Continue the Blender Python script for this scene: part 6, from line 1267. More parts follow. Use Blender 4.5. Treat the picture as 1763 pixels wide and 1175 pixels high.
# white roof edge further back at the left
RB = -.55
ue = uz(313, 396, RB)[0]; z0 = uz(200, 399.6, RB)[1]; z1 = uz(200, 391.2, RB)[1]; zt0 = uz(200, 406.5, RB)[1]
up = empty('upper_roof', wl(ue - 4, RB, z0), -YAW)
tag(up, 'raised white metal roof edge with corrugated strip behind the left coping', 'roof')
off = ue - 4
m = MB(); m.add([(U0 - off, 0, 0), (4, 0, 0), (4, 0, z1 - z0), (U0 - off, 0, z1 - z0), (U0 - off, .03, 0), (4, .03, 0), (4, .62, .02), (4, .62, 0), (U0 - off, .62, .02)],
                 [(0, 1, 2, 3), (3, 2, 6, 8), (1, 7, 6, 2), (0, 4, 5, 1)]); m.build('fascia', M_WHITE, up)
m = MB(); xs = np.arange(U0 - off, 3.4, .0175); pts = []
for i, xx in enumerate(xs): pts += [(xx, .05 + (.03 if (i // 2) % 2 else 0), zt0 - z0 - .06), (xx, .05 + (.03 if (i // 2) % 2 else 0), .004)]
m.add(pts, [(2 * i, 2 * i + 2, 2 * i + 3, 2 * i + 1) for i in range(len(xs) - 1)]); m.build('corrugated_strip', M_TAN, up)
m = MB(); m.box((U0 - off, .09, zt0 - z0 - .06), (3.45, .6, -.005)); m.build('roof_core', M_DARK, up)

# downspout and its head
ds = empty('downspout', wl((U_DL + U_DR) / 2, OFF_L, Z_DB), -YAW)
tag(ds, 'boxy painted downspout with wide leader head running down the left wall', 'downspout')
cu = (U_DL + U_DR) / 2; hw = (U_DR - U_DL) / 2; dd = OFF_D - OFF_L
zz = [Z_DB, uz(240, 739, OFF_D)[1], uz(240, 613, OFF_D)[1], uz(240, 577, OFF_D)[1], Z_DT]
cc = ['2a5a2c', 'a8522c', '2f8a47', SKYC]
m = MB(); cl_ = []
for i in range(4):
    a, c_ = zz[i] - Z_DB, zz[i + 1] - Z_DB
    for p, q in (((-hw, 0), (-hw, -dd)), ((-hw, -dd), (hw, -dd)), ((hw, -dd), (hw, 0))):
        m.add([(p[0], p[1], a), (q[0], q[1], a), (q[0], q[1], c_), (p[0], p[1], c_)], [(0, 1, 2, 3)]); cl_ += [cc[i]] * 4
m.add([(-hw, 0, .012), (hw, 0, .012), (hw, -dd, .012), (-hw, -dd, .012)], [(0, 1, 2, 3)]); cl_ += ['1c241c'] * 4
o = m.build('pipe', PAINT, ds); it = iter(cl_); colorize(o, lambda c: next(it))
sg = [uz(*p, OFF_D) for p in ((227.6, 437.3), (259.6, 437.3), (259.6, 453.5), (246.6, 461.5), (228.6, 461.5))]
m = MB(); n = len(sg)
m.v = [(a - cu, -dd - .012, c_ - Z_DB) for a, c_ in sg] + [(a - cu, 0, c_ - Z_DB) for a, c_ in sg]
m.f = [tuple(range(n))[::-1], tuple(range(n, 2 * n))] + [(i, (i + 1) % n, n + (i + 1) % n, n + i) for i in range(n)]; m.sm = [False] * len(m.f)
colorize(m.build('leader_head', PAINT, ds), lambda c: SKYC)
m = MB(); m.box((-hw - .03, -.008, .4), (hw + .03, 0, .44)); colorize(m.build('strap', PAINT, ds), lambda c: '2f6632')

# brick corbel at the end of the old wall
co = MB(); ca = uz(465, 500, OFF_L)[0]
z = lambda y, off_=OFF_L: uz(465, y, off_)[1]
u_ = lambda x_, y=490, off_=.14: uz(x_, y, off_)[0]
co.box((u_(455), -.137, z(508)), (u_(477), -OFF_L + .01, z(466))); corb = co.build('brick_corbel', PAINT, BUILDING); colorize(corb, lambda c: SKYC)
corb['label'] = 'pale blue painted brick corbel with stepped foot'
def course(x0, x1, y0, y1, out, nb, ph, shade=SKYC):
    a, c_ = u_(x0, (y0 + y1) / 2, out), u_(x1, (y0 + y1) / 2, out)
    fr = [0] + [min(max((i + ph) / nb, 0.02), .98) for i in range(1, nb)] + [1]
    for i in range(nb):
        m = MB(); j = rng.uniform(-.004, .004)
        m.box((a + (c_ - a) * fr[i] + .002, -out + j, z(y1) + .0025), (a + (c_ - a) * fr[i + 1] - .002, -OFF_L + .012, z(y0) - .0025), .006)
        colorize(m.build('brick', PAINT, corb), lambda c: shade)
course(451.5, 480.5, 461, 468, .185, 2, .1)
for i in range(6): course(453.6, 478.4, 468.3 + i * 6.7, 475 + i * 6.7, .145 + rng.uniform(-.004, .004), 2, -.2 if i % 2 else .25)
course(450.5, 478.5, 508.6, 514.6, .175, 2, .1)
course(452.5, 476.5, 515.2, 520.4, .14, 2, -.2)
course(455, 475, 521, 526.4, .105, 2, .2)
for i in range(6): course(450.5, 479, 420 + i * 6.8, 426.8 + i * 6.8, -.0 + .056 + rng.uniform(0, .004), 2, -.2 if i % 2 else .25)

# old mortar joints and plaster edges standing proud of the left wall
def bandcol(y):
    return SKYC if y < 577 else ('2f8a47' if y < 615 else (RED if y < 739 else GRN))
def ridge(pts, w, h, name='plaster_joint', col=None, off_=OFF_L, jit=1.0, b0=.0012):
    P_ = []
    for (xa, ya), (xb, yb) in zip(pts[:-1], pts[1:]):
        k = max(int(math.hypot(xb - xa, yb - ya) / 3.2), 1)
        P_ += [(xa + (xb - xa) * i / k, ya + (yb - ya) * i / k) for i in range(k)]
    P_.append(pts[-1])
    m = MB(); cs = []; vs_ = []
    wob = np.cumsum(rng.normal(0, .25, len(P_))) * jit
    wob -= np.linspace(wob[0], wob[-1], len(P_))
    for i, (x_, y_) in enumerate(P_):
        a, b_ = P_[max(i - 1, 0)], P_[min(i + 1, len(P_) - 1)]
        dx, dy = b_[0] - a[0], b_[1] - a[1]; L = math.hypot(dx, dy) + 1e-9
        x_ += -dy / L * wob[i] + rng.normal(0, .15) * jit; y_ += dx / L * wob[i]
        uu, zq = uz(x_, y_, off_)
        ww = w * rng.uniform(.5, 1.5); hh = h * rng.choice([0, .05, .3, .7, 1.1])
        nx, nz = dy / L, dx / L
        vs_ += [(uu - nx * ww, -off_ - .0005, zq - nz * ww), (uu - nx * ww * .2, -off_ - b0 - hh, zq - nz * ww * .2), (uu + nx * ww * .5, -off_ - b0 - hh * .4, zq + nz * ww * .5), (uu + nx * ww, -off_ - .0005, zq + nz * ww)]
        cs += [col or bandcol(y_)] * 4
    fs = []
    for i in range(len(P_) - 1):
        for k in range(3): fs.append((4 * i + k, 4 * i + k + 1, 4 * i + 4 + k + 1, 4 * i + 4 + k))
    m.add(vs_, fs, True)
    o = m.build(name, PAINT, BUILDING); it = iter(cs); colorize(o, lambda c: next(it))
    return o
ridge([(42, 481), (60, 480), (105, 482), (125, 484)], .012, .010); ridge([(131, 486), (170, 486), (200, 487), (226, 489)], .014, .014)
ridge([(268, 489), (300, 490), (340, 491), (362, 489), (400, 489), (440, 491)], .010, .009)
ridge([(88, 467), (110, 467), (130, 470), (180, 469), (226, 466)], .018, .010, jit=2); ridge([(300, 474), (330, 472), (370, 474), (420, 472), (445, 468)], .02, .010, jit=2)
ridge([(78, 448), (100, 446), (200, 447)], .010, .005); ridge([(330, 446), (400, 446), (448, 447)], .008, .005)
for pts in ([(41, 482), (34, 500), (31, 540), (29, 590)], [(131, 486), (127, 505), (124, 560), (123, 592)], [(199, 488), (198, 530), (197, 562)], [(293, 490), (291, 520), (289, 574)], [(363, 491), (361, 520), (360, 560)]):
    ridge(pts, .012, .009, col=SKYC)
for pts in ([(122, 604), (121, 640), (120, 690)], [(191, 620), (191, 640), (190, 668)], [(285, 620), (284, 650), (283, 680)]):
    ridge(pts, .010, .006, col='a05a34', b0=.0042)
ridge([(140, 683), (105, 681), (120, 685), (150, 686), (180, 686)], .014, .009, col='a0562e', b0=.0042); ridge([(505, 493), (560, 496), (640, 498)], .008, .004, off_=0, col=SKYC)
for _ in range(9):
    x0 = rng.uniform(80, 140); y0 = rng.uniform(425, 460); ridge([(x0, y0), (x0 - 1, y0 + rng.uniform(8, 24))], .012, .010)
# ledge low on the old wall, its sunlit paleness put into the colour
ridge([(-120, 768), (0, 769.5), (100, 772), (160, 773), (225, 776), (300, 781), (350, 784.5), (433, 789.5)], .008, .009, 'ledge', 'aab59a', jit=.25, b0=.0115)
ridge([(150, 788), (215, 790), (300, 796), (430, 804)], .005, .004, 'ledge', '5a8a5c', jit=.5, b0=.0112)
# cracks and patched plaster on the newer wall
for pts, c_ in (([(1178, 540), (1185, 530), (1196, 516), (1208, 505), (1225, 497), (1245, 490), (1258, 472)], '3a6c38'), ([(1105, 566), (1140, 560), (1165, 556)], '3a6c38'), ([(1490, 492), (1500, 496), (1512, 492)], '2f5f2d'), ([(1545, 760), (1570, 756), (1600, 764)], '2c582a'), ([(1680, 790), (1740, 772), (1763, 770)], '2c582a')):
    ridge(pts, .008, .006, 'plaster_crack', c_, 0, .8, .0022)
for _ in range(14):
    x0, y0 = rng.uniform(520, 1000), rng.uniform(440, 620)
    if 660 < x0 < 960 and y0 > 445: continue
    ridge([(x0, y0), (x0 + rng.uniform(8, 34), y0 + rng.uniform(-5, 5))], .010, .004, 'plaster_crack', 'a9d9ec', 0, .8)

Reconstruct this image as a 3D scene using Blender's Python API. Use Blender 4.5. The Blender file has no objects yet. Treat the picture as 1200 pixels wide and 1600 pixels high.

+---+

- _DO THIS_: Copy every line above that holds the word "wide".

- _FINAL RESULT_:
Continue the Blender Python script for this scene: part 6, from line 1267. More parts follow. Use Blender 4.5. Treat the picture as 1763 pixels wide and 1175 pixels high.
tag(ds, 'boxy painted downspout with wide leader head running down the left wall', 'downspout')
Reconstruct this image as a 3D scene using Blender's Python API. Use Blender 4.5. The Blender file has no objects yet. Treat the picture as 1200 pixels wide and 1600 pixels high.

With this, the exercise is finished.